Your instructions
Extract every line that includes the string "part".

------------------------------

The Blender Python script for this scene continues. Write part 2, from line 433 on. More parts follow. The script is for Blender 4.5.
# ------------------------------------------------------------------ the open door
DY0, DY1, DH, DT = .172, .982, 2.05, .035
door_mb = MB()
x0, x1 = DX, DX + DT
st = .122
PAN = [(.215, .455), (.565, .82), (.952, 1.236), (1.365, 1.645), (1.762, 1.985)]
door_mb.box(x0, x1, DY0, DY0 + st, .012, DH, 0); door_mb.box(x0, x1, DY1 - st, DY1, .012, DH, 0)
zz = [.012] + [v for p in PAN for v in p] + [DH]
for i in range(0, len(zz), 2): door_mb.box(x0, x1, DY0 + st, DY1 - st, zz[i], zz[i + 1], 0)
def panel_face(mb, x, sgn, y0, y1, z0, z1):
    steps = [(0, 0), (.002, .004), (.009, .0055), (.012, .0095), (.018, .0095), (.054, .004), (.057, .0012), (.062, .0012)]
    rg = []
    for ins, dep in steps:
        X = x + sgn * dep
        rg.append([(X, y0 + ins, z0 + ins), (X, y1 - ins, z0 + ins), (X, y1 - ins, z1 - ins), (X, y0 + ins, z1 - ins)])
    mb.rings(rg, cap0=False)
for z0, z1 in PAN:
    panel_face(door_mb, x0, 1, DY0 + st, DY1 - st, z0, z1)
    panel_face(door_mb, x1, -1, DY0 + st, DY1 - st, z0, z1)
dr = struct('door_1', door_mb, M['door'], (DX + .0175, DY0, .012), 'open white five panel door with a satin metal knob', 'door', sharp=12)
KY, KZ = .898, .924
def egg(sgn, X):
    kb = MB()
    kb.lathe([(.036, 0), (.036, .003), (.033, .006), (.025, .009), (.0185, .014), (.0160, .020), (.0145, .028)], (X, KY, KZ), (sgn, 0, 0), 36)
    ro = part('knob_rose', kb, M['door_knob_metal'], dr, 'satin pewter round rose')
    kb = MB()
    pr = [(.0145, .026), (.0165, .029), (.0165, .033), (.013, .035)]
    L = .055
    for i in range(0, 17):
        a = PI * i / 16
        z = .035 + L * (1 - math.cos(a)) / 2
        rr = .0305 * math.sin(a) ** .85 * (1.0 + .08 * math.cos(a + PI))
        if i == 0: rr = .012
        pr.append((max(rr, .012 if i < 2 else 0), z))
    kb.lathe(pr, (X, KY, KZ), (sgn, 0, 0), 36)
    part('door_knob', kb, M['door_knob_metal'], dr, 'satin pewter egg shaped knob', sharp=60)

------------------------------

Exercise solution
The Blender Python script for this scene continues. Write part 2, from line 433 on. More parts follow. The script is for Blender 4.5.
    ro = part('knob_rose', kb, M['door_knob_metal'], dr, 'satin pewter round rose')
    part('door_knob', kb, M['door_knob_metal'], dr, 'satin pewter egg shaped knob', sharp=60)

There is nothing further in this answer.